When we fill our minds with information, our short-term memory becomes clogged. If our short-term memories are filled past capacity, less things filter through to be stored in our long-term memory. To grow old and have few memories because I was filling my short-term memory with random internet debris? The thought terrifies me.

The book also elaborated on the importance of having spaces in our day where the mind wanders freely, without images or captions or videos demanding its attention. These blank spaces offer rest for the brain. Like muscle repair, a resting mind fortifies connections, helping foster more creative and independent thought as well as deepening memory stores.
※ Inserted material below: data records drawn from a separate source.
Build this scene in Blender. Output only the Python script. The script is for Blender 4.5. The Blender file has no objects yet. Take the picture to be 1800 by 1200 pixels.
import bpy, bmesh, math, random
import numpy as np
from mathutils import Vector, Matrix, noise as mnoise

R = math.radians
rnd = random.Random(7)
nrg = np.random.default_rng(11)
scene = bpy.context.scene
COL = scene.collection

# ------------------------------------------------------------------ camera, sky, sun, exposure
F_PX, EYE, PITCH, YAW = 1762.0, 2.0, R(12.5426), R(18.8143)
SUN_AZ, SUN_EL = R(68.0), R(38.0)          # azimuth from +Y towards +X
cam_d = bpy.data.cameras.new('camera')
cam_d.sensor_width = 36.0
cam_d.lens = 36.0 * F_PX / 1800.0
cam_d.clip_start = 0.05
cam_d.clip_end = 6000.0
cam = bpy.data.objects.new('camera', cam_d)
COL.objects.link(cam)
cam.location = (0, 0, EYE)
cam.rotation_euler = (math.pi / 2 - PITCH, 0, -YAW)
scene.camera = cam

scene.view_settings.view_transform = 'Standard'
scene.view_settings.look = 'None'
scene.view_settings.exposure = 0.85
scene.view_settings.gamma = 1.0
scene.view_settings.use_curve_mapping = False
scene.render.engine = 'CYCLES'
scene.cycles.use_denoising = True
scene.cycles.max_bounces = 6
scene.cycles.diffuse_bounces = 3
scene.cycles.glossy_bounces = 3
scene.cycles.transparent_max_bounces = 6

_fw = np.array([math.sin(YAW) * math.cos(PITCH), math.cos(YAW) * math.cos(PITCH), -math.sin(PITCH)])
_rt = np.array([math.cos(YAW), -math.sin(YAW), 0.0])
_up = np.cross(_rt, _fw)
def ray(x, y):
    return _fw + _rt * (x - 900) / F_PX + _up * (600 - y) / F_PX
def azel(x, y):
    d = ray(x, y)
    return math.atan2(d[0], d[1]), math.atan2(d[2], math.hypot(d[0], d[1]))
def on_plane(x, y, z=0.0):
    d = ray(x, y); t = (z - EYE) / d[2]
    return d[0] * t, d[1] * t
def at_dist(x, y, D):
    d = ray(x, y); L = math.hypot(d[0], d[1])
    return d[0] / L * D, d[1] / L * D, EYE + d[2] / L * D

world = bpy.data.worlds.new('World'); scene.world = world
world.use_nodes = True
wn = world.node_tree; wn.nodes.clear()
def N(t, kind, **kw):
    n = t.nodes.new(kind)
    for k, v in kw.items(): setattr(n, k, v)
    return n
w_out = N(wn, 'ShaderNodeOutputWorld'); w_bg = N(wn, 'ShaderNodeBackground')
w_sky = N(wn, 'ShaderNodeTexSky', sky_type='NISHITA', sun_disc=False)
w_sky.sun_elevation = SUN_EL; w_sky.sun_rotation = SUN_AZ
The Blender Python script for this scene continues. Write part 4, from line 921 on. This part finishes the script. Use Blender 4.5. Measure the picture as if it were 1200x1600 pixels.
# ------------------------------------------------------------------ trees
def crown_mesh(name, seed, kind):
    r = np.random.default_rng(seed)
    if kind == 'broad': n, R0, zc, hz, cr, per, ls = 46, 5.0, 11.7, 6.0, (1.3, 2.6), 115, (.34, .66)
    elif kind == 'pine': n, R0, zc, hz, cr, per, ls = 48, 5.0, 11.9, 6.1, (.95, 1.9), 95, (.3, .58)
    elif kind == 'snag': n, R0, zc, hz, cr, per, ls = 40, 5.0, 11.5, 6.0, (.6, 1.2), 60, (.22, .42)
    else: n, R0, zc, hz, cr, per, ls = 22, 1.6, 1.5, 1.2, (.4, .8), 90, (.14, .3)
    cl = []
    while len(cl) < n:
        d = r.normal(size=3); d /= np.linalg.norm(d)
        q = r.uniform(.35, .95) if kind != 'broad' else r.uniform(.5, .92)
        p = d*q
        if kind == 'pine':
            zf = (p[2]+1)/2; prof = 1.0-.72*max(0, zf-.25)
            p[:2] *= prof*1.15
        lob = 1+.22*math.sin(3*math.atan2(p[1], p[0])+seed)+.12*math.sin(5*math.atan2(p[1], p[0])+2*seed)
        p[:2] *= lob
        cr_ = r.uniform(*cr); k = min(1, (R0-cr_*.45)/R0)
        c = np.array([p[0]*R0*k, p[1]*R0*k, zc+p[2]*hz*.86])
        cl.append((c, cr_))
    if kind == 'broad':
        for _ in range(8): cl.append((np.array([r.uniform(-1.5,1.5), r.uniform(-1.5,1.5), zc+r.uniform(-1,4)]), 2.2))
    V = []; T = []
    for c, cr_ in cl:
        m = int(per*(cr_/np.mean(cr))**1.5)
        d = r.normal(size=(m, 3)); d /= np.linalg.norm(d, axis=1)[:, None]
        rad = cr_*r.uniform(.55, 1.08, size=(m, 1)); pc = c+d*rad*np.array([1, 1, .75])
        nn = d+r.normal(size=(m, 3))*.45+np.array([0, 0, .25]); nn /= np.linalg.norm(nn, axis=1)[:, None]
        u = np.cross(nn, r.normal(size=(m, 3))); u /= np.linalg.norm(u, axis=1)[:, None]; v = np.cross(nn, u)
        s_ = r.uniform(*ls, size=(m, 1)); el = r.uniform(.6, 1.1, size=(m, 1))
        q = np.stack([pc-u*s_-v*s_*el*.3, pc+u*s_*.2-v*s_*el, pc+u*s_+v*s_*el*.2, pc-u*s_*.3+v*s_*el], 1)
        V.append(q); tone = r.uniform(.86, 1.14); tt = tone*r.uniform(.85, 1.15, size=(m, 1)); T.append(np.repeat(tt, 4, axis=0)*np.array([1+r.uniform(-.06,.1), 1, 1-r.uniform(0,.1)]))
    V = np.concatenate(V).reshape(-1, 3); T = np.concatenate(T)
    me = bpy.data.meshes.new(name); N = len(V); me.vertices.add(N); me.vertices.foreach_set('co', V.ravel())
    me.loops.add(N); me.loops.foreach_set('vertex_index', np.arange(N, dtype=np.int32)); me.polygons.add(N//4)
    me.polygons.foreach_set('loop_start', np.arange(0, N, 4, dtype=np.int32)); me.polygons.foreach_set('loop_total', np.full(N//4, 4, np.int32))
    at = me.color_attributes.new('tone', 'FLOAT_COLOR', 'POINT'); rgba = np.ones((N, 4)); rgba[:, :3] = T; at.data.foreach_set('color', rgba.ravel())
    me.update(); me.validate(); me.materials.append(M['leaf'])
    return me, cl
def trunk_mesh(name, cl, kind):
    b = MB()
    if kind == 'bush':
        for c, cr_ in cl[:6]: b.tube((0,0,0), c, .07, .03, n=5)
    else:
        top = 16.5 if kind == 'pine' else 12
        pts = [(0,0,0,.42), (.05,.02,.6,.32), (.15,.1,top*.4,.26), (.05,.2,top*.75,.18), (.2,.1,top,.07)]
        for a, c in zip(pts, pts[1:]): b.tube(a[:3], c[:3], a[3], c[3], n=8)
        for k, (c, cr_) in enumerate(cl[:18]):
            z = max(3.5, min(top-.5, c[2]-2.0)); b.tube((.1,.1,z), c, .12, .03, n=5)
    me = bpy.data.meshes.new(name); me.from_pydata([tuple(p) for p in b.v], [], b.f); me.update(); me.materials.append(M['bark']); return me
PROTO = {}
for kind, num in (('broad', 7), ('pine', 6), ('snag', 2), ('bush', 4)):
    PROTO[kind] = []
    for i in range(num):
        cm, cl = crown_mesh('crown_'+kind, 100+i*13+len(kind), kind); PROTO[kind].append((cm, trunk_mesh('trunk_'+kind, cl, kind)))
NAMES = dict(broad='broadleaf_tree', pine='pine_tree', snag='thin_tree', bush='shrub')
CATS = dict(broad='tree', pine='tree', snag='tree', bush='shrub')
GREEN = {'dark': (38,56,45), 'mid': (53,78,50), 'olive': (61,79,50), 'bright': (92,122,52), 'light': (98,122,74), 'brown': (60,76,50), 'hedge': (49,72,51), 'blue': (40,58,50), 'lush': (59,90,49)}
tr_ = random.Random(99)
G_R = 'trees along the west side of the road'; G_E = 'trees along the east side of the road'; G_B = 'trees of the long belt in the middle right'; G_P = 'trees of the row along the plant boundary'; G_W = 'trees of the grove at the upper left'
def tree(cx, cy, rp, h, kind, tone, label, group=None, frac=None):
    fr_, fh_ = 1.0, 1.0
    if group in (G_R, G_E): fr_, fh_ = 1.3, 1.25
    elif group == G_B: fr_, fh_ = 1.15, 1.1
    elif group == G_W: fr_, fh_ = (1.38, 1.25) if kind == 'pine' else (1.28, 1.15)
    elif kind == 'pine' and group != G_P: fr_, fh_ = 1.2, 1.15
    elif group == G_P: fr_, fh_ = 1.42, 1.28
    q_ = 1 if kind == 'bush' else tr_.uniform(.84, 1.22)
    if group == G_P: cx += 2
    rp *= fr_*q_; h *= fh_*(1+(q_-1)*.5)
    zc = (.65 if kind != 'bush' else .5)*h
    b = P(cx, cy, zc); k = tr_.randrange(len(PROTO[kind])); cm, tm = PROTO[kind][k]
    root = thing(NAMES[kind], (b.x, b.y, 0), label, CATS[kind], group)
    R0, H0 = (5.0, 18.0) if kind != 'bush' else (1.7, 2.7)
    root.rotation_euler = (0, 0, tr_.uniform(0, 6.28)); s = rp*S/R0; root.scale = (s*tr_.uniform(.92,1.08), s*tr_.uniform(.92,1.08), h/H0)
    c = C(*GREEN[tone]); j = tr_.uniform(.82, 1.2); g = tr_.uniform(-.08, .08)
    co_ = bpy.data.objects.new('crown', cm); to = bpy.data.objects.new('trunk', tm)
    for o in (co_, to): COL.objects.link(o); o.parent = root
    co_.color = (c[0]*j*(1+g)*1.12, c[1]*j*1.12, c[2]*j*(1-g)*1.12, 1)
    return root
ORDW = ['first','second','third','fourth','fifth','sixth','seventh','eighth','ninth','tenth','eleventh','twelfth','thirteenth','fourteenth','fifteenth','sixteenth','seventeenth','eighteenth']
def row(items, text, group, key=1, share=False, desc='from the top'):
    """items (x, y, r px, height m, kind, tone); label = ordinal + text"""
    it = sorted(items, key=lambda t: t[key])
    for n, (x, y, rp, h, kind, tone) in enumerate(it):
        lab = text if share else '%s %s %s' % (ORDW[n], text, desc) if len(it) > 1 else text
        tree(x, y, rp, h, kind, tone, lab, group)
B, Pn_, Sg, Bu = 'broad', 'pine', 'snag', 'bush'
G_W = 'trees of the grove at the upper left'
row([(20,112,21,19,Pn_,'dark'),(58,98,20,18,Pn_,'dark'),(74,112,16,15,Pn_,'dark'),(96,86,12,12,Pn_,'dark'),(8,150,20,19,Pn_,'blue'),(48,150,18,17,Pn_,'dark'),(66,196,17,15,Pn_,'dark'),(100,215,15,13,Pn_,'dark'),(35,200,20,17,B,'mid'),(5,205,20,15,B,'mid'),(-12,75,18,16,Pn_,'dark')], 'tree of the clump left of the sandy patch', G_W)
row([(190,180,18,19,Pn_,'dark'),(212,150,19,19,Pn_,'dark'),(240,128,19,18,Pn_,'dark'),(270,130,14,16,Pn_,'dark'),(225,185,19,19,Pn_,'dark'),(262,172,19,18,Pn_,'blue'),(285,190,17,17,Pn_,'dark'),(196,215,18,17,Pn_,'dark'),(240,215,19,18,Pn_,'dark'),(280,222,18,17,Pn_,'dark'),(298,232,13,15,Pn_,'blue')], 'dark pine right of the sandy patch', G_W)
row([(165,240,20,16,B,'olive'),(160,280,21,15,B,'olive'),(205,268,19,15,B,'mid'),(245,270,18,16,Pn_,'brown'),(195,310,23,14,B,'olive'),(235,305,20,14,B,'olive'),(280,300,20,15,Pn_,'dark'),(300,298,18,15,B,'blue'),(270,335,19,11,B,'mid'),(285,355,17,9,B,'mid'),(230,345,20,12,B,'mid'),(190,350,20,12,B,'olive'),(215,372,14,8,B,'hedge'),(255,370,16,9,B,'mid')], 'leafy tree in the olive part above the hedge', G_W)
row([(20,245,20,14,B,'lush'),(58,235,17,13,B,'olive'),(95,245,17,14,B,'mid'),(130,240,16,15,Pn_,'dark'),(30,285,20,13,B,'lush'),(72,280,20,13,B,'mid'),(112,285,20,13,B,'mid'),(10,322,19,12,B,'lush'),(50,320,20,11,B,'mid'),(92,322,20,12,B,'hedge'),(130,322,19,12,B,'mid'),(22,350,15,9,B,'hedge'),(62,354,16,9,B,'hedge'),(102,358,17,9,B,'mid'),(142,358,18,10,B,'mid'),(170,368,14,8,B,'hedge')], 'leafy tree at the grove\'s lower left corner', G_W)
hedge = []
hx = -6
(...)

For a week I deleted apps from my phone and solely used it to (unsuccessfully) navigate places and keep in touch with a few people. The first three days or so I routinely picked it up and swiped to the home screen only to recall I wasn’t doing the phone thing. I’d then set it down and look around.

I remembered I used to do this looking around thing a lot back in the flip phone days. My mind wandered. A few important thoughts emerged in these re-found blank spaces, including the realization my phone-use habits were depriving me of the richness life, real life, has to offer.

After the vowed week came to an end, I re-downloaded the apps and opened them to discover I could easily slip back into the scrolling habits. The addictive technology is potent. “It’s not you,” Price emphasized, “it’s your phone.”

There are many things I enjoy about social media: seeing what my friends and peers are up to; sharing my own experiences and work. The advantages our phones offer are undeniable and perhaps not even advantages anymore, but necessities. Regardless, I’m still seeking a way to engage with the virtual world without letting its addictive qualities degrade the richness of reality.

Moving forward, I hope to create healthy boundaries with my phone use. In exchange, I’m inviting in more time for face-to-face connection, reading, and, maybe most importantly of all, more blank spaces for my brain to wander.